Sé muy bien desde cuándo lo tengo, pero no logro recordar tanto. Cada vez que algo sale de cuadro. Siempre que una llamada no llega en el lapso esperado, que el timbre no suena, la puerta no se abre, el motor no se escucha, la llave no entra en su chapa. Cada vez que la historia se gira un poco sobre sí misma, para dejar sus costumbres, su rutina. Siento un lento y sustancial vacío que me obliga a repensarlo todo. Todo. No es bueno, lo sé.
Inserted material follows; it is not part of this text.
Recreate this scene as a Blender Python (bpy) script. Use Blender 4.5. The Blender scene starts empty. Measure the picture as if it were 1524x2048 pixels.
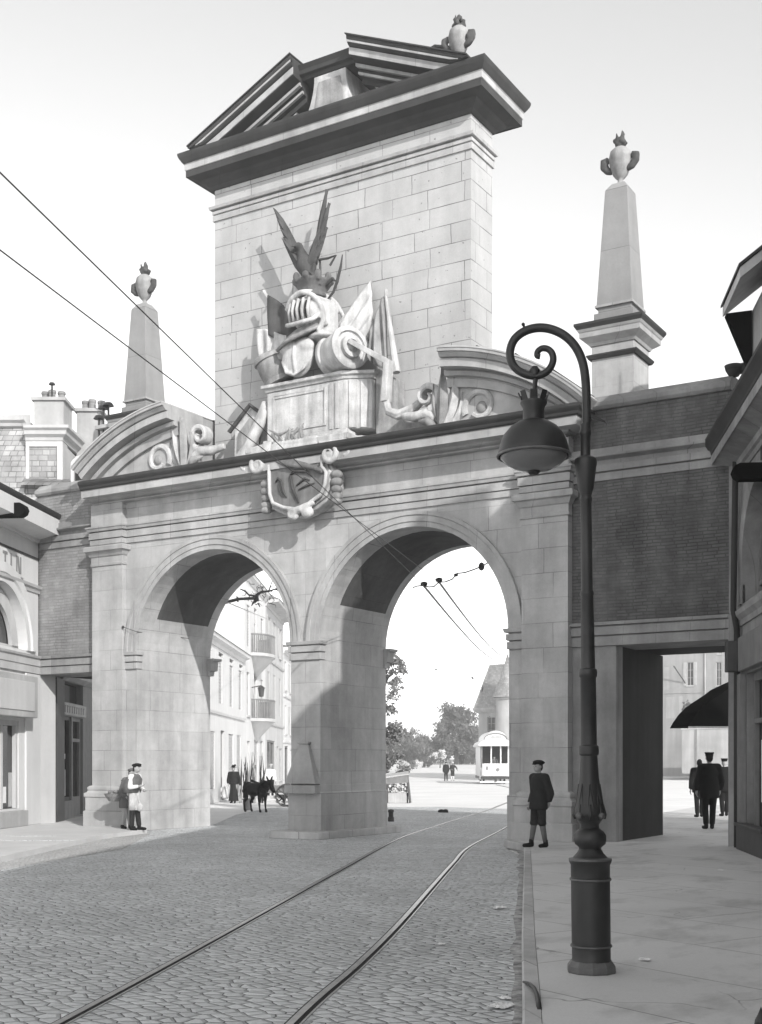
import bpy, bmesh, math, random
from mathutils import Vector, Matrix, noise as mnoise
R = random.Random(7)
scene = bpy.context.scene
COL = scene.collection
PI = math.pi
rad = math.radians

# ------------------------------------------------------------------ survey helpers
# the gate is the origin: x along its front, y through it, z up (metres)
CAM = Vector((16.15, -23.28, 1.70)); CC, SS, FF = 0.85447, 0.51950, 2500.0
def ray(u, v):
    k = (u-762.0)/FF; h = (1525.0-v)/FF
    return Vector((k*CC-SS, k*SS+CC, h))
def at(u, v, y):              # measured point on a plane parallel to the gate front
    r = ray(u, v); return CAM + r*((y-CAM.y)/r.y)
def gnd(u, v, z=0.0):         # measured point on a level
    r = ray(u, v); return CAM + r*((z-CAM.z)/r.z)
def dep(u, v, d):             # measured point at a distance
    return CAM + ray(u, v)*d

# ------------------------------------------------------------------ materials
def c4(v): return (v, v, v, 1.0)
def new_mat(name):
    m = bpy.data.materials.new(name); m.use_nodes = True
    nt = m.node_tree; nt.nodes.clear()
    out = nt.nodes.new('ShaderNodeOutputMaterial'); b = nt.nodes.new('ShaderNodeBsdfPrincipled')
    nt.links.new(b.outputs[0], out.inputs[0])
    return m, nt, b
def N(nt, t, **kw):
    n = nt.nodes.new(t)
    for k, v in kw.items():
        if hasattr(n, k): setattr(n, k, v)
    return n
def math_(nt, op, a, b=None, clamp=False):
    n = nt.nodes.new('ShaderNodeMath'); n.operation = op; n.use_clamp = clamp
    for i, x in enumerate((a, b)):
        if x is None: continue
        if isinstance(x, (int, float)): n.inputs[i].default_value = x
        else: nt.links.new(x, n.inputs[i])
    return n.outputs[0]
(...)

Pero es un hábito.
Nadie sabe bien a bien de dónde vienen, mucho menos por qué vendrán. Pero abundan los hábitos. Nos vuelven predecibles. Dicen mucho. Casi siempre demasiado. Desde el hábito de abrir los ojos a las seis de la mañana, hasta el hábito de tomar el llavero por la tira de pequeñas perlas de color que cuelgan de él para después, a media cintura, precipitar las llaves hasta dar con la adecuada. Todos, los hábitos, nos forman.
Pero no sólo. También nos anuncian. Era posible distinguir, sin margen de error, si el que entraba al patio frontal del edificio era Papá, Mamá u otro cualquiera. Él jugaba con sus llaves así. Ella asá. Nunca supe a detalle el mecanismo de cada uno. Imagino recordar que él seguía jugando con las llaves una vez pasada la puerta principal. Siempre. Todos los días. Sábado, Domingo o Lunes. Sin falta. Ella parecía tener menos interés en la melodía. Lo cierto es que sus hábitos los denunciaban. Me permitían anticipar la llegada de un hombre semidespierto y una mujer exhausta.
Y así uno va formando una historia, creencias, expectativas, predicciones. Las llamadas se hacen en Domingo, por la tarde. Antes de la cena. Sólo así nos encontramos todos un tanto tranquilos. Con suficiente tiempo para olvidar un poco la ansiedad, el estrés de la semana. No podía ser muy tarde por que ya pronto comenzaba la semana. Se iba a la cama temprano. El supermercado los esperaba a las seis. Los comensales a las ocho. Así siempre. Domingo con Domingo. Puntualmente esperando esa llamada, entre la comida y la cena. Sin falta. Todos parecían tener interés en la escucha. Lo cierto es que sus hábitos los denunciaban. Me permitían reconocer una vez más a esa familia.
Porque la historia tiene el mal hábito de romperse. Gira de vez en cuando sobre si misma, para dejar sus costumbres, su rutina. Para dejarlo a uno en ascuas, lleno de anuncios previos. De esperanzas que no se pueden cumplir. Llega así un Domingo sin su acompañante llamada. El timbre no suena, la llave no entra, la puerta no se abre, el motor no se escucha.
Se obliga uno a desatender los hábitos. No habrá más juego de llaves. Ni así. Ni asá.
Así adquiere uno el hábito, como cualquiera otro, con fuerza, inercia, sin darse cuenta. Así se encuentra uno anunciando la caída de más hábitos. Siempre que la historia se tuerce un poco siento un lento y sustancial vacío que me obliga a repensarlo todo. Cuando falta una llamada acordada, cuando no suena el timbre o no entra la llave, no se abre la puerta, no se escucha el motor. Siempre. Me encuentro automáticamente rehaciendo este mundo una vez más. Para desatender a los hábitos respectivos de quien no ha llamado, de aquél cuya llave no ha entrado, por quien la puerta no se ha abierto, por quien el motor no se oye más.
Sé muy bien desde cuándo, pero no quiero recordar tanto. Tengo el mal hábito de repensarme desde un profundo abandono, una completa soledad, cada vez que algo sale un poco, aunque sea un poco, fuera de cuadro. Siempre que un viaje se alarga, que una llamada se pospone. Siempre que un hábito es incumplido, lo doy todo por terminado. Un corte abrupto. Sin tragedia ni más.
Se multiplica. En diferentes niveles. Nos hace esperar lo mejor y lo peor. De ahí que sea un mal el hábito.